* [Given material]:
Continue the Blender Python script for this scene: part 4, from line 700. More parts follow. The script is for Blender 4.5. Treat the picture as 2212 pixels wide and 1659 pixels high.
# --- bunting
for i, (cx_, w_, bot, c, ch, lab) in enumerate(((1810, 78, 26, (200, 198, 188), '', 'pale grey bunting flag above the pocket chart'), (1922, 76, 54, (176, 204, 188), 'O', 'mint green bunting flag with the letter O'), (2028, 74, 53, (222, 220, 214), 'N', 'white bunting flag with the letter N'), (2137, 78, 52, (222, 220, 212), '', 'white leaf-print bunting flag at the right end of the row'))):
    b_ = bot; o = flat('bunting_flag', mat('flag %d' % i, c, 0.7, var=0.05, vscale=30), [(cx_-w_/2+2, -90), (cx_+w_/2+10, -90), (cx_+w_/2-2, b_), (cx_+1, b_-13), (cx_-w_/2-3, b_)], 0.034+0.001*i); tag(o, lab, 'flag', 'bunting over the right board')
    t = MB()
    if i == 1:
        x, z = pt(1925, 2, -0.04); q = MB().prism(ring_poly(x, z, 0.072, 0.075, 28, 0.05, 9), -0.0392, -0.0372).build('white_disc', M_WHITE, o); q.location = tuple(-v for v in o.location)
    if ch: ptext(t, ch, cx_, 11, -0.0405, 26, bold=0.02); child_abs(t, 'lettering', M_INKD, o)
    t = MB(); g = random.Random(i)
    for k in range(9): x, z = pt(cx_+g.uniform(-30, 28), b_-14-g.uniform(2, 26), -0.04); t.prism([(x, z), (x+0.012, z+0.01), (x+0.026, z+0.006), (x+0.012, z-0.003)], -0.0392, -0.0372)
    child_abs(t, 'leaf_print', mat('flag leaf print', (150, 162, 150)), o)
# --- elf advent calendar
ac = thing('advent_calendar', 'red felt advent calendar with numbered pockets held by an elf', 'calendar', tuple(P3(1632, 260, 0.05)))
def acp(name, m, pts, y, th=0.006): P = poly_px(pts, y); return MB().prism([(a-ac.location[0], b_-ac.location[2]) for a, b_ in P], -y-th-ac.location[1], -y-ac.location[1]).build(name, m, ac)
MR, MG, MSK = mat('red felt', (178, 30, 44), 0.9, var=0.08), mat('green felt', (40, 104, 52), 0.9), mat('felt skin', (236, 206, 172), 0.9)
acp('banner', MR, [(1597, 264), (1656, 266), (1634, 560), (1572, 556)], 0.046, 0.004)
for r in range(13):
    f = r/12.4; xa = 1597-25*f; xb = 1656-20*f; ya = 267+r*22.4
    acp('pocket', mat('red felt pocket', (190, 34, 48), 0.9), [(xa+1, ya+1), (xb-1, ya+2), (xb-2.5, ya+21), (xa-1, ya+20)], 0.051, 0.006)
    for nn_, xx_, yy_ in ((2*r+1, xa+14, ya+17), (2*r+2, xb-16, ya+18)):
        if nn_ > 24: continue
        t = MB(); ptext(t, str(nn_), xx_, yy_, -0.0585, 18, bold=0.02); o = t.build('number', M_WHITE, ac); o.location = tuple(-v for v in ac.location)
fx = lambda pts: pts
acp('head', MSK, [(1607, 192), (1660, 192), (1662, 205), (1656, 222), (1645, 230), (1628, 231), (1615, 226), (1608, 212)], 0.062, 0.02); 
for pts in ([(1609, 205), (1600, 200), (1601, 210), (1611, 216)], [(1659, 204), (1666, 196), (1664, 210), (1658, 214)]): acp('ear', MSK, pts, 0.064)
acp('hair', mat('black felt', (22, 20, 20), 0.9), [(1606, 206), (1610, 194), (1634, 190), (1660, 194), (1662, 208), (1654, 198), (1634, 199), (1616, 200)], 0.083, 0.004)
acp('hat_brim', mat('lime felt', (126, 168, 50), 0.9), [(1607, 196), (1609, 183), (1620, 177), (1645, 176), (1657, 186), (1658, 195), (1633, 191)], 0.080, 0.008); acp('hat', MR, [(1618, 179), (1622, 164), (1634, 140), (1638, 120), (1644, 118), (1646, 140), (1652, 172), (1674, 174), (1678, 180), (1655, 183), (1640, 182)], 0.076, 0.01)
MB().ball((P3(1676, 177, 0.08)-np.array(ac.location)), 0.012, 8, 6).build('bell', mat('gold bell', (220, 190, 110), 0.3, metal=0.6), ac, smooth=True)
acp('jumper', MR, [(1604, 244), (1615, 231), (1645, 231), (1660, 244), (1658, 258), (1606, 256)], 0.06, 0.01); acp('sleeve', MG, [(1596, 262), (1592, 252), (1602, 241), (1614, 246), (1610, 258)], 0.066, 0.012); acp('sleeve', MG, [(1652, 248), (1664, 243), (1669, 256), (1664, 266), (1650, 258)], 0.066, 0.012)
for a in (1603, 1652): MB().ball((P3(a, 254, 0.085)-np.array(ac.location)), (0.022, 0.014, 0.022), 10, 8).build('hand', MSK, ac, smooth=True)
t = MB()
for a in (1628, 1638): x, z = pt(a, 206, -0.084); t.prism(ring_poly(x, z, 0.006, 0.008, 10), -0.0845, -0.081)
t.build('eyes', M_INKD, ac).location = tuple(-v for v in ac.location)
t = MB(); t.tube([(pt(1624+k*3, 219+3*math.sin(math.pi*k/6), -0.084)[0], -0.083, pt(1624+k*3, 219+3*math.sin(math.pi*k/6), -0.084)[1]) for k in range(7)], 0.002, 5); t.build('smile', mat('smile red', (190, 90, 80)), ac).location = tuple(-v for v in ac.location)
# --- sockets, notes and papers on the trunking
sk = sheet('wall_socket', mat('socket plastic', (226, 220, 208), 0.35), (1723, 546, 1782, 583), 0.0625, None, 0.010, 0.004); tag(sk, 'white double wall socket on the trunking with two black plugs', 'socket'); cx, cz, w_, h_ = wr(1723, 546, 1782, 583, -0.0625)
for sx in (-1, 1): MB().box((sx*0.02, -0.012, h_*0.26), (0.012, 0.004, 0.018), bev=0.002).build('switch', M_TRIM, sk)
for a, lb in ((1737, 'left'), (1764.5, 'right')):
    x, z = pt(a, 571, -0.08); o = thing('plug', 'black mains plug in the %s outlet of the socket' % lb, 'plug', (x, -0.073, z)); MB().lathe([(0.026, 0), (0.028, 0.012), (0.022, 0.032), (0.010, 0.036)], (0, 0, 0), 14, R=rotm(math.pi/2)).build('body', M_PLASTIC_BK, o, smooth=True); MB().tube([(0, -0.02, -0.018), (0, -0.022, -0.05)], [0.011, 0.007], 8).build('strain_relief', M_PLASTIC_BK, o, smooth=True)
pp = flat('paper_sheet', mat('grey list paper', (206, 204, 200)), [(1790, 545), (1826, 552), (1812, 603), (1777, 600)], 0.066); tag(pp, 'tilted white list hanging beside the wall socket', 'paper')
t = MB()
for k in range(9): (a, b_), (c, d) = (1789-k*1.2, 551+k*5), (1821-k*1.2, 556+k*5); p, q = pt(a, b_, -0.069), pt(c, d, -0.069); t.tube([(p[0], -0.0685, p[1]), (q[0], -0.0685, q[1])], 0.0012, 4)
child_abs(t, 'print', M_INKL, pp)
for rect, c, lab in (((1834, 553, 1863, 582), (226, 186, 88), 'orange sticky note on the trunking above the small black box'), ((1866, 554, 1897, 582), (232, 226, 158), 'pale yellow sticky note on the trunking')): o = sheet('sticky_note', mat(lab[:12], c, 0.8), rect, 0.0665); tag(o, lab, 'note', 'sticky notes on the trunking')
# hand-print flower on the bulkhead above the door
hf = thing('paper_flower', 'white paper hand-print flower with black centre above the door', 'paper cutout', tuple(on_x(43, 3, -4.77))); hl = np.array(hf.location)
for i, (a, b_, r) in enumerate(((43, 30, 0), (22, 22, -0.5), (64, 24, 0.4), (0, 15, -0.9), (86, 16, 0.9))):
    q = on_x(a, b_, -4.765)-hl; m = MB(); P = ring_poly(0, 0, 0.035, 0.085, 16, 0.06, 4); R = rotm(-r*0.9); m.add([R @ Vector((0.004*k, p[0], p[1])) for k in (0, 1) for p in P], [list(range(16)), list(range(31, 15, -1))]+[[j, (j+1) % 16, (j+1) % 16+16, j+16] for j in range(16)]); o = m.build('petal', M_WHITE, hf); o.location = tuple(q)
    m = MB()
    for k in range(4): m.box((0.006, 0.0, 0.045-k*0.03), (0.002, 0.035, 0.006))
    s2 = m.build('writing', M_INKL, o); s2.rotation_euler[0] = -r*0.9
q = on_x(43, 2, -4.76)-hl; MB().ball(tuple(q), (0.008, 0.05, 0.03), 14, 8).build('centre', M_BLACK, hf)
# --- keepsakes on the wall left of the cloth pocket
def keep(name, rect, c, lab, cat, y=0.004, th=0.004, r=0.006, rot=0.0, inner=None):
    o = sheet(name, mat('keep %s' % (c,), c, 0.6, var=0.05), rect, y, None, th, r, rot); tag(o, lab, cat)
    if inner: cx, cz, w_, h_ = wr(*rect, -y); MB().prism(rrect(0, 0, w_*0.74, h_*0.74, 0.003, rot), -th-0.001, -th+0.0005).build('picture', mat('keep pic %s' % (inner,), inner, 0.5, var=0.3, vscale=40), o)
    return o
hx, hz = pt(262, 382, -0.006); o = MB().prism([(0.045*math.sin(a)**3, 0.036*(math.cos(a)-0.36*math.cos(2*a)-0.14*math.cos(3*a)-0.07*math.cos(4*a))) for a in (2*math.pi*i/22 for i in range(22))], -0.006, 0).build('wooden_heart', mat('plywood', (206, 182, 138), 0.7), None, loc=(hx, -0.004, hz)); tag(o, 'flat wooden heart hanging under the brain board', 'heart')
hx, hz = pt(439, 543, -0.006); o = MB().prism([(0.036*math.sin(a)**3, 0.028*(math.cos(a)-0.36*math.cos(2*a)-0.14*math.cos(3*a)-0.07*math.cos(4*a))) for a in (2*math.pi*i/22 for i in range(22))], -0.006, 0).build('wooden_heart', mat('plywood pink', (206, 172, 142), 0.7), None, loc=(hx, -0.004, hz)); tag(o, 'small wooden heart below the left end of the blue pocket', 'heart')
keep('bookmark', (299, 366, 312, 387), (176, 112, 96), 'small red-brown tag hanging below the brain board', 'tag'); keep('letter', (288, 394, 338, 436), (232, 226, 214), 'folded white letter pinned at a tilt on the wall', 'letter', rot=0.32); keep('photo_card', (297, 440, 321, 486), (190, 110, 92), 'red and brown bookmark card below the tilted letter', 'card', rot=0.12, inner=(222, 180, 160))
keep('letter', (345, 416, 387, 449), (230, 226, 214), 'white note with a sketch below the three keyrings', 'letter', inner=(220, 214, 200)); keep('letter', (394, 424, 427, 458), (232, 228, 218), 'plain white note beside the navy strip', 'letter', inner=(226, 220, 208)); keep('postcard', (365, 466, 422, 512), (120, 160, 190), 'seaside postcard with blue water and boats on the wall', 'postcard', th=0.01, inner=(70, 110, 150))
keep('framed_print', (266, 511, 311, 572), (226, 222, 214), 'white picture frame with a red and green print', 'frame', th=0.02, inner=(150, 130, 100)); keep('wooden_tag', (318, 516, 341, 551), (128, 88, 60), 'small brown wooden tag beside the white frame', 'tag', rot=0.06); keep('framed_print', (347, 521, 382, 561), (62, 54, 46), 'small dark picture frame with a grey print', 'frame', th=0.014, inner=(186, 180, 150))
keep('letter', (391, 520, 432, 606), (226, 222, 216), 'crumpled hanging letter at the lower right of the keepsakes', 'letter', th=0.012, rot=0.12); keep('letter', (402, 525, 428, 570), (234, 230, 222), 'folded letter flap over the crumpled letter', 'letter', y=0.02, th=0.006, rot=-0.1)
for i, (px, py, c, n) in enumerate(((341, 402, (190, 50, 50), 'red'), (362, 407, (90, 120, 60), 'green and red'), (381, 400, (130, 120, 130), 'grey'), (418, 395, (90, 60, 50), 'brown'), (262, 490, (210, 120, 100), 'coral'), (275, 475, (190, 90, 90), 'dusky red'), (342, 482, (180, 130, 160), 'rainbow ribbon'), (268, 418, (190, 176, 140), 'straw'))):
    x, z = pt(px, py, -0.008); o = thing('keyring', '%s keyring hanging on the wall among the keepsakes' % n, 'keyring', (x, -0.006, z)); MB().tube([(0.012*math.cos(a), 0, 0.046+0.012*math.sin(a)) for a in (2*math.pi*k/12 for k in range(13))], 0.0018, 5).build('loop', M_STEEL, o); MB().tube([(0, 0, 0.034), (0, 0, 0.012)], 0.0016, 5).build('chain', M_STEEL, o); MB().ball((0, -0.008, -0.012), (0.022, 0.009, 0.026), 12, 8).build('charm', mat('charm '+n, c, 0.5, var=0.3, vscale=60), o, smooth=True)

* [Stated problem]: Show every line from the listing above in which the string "picture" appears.

* [Complete response]:
Continue the Blender Python script for this scene: part 4, from line 700. More parts follow. The script is for Blender 4.5. Treat the picture as 2212 pixels wide and 1659 pixels high.
    if inner: cx, cz, w_, h_ = wr(*rect, -y); MB().prism(rrect(0, 0, w_*0.74, h_*0.74, 0.003, rot), -th-0.001, -th+0.0005).build('picture', mat('keep pic %s' % (inner,), inner, 0.5, var=0.3, vscale=40), o)
keep('framed_print', (266, 511, 311, 572), (226, 222, 214), 'white picture frame with a red and green print', 'frame', th=0.02, inner=(150, 130, 100)); keep('wooden_tag', (318, 516, 341, 551), (128, 88, 60), 'small brown wooden tag beside the white frame', 'tag', rot=0.06); keep('framed_print', (347, 521, 382, 561), (62, 54, 46), 'small dark picture frame with a grey print', 'frame', th=0.014, inner=(186, 180, 150))